White (flag) mopped up in the ninth, allowing one more run on back to back doubles by Solano and Kiriloff.


Joe Ryan was pretty good today, but the Jays were finally able to string some hits together and manufacture a few runs against him.

They got on the board in the second, thanks to a Chapman walk, an Alejandro Kirk fielder’s choice that advanced him to second, and a Whit Merrifield line single that brought him in.

In the third, Brandon Belt lined a double into the right field corner, and Vladimir Guerrero jr cashed him in with a line single of his own. Unfortunately, Belt pulled up lame as he crossed the plate and had to leave the game with hamstring tightness.
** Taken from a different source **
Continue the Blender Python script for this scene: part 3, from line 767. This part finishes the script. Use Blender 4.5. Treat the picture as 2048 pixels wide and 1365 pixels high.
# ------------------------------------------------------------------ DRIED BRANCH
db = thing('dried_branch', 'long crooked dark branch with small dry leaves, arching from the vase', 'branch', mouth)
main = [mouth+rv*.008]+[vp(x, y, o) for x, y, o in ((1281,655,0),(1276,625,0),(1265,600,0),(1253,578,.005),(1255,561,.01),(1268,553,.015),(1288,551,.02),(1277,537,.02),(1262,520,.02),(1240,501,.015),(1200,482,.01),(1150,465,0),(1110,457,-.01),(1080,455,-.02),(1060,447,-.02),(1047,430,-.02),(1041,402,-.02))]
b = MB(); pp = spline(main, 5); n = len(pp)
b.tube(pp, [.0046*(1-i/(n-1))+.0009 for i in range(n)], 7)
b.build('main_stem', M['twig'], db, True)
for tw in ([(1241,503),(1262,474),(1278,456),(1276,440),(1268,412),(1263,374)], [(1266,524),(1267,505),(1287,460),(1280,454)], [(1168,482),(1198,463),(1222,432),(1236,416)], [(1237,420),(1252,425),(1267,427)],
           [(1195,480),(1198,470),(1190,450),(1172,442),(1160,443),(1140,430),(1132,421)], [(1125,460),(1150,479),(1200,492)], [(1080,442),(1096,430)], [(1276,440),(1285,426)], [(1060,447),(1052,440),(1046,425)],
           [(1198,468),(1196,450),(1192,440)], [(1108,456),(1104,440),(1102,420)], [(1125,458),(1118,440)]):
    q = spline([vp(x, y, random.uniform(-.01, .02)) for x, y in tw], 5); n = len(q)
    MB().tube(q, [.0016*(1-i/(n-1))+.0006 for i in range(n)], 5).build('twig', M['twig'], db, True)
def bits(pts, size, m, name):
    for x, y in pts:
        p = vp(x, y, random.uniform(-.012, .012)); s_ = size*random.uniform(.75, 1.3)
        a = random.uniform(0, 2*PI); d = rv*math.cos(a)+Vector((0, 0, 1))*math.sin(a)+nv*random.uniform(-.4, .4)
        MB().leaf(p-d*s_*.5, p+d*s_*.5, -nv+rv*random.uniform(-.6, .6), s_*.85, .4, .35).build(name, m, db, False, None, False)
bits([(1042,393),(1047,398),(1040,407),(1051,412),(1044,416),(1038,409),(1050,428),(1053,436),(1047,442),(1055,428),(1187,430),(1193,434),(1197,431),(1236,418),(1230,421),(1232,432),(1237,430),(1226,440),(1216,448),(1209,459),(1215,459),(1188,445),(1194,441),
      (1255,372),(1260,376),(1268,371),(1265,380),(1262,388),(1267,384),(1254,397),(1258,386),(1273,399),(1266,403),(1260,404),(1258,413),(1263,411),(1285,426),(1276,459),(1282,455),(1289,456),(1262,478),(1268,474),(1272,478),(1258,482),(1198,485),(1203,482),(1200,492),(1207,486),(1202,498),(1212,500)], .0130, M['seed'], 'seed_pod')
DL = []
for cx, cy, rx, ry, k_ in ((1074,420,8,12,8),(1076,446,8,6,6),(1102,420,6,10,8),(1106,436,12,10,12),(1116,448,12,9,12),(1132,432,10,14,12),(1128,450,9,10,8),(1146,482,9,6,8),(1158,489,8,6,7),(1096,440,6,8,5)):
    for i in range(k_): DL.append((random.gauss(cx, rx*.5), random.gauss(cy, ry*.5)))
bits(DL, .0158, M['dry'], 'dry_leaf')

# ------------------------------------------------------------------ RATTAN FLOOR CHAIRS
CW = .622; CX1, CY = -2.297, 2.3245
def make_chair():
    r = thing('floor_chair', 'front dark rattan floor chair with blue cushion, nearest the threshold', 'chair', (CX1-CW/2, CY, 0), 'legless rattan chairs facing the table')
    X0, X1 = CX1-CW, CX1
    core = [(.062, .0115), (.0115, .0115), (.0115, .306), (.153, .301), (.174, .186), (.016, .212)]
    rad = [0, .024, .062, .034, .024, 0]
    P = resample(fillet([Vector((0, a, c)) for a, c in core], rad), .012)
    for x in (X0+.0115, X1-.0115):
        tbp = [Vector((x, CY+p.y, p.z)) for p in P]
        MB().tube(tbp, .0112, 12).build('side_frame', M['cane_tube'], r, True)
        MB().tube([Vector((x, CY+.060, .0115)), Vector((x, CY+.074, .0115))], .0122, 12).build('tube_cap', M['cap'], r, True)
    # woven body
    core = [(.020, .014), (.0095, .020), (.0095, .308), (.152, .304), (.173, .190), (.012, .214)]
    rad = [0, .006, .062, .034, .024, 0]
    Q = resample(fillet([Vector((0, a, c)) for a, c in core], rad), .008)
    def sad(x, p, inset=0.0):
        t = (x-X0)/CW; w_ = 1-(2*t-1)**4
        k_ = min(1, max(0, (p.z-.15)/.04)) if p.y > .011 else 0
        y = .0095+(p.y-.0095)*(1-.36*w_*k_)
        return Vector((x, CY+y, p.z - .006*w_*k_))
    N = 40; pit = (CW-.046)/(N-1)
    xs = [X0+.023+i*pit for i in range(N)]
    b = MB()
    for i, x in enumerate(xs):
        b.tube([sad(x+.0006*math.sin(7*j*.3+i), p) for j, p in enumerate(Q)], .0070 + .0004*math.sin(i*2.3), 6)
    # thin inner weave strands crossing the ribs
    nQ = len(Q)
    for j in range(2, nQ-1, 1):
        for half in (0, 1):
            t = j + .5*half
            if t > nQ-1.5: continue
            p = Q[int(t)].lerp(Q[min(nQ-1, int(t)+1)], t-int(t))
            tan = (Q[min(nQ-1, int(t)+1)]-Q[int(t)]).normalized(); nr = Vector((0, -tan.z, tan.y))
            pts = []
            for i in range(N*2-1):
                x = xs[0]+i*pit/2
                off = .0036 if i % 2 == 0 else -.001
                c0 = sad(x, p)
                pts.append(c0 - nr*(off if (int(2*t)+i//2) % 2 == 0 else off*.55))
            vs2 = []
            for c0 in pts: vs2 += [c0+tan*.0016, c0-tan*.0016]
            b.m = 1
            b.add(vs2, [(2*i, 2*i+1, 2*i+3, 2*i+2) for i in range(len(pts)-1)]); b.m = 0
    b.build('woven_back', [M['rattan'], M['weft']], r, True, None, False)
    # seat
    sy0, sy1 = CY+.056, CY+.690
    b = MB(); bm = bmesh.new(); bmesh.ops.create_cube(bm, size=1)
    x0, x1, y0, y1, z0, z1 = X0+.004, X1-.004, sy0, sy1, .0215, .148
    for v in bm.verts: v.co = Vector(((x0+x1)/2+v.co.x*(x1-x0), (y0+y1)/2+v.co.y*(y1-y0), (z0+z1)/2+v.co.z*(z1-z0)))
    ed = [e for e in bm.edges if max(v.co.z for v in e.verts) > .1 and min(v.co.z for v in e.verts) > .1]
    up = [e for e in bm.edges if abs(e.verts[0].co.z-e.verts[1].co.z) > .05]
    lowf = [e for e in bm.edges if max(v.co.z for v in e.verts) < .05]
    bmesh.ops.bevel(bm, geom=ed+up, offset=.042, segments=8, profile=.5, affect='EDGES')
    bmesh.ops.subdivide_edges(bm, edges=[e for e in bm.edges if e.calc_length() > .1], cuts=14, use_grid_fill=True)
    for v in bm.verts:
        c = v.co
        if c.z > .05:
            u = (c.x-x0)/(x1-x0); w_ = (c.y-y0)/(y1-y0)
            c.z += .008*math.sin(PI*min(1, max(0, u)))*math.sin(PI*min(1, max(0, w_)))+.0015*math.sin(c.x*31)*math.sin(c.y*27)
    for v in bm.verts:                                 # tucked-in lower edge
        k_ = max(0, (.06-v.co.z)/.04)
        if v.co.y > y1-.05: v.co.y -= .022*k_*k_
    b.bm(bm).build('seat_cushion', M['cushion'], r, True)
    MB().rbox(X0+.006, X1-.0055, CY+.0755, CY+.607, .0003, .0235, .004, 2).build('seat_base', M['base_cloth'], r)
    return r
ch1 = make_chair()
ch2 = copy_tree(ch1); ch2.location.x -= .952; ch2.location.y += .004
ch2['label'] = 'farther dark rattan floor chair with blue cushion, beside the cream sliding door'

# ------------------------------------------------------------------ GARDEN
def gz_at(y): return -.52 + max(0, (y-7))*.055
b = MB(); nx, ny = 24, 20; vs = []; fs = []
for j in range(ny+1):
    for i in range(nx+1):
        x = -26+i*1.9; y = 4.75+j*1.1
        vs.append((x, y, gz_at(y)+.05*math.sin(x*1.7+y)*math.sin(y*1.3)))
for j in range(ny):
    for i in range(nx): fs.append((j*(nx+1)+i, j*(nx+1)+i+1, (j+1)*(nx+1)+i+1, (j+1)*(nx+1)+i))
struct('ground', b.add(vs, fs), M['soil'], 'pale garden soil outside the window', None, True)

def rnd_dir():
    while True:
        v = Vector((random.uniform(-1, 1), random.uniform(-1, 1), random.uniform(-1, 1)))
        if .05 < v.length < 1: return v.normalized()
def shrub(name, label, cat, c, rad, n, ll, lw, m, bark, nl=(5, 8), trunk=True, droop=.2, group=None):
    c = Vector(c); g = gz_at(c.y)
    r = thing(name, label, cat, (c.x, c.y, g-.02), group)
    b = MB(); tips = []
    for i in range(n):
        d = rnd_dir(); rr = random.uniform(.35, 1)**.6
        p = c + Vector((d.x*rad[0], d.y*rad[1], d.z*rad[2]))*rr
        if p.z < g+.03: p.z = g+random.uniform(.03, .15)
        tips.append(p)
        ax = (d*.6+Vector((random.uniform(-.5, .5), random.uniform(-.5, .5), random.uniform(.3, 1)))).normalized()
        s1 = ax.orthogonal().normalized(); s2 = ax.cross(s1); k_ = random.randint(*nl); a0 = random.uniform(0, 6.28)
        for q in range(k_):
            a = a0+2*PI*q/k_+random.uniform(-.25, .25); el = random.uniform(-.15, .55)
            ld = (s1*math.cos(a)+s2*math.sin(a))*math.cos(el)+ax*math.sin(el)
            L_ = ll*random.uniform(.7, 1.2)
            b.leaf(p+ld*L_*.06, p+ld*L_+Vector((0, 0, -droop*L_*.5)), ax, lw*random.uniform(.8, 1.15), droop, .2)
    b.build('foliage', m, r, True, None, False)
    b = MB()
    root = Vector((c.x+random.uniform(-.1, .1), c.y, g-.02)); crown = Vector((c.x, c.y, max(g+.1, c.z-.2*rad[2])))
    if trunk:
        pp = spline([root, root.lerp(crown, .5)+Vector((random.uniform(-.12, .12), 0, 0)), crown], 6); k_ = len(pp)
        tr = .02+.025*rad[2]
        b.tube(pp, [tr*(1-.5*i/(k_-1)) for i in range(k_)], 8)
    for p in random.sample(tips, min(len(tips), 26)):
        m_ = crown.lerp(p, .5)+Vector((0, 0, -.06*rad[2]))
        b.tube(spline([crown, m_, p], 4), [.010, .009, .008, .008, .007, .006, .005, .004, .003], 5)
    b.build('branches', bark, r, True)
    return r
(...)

Finally, in the fifth, George Springer doubled to lead off, Bo Bichette advanced him with a fly out, and Nathan Lukes (hitting for Belt) brought him home with a sac fly.

In the end they managed three runs on six hits, a walk, and a hit batter off the Twins young star, while striking out four times. It was a decent effort, although in the event not nearly enough.

Jorge Lopez worked a clean seventh inning around a Springer swinging bunt single.

In the eighth, Jose De Leon struck out Lukes, got a ground out from Guerrero, and popped Chapman out.

They didn’t go quietly, to their credit. Merrified managed a single in the ninth, and Varsho walked. Santiago Espinal lined a single into right to bring Merrifield in and make it 9-4. That chased De Leon from the game. Brock Stewart got Springer to ground into a double play, though, snuffing out any rally.


Jays of the Day: Richards (0.153), Francis (0.100), Merrifield (0.106)

Not so much: Cimber (-0.762, which has to be a season worst), White (-0.094 but only because that’s all the WPA there was left)


We’ll wrap things up tomorrow at 1:37pm ET. Kevin Gausman (5-3, 2.63) will try to stay on his recent Cy Young caibre form and salvage the series for Toronto, while the Twins will turn to Louie Varland (3-2, 4.40) to try to complete the sweep.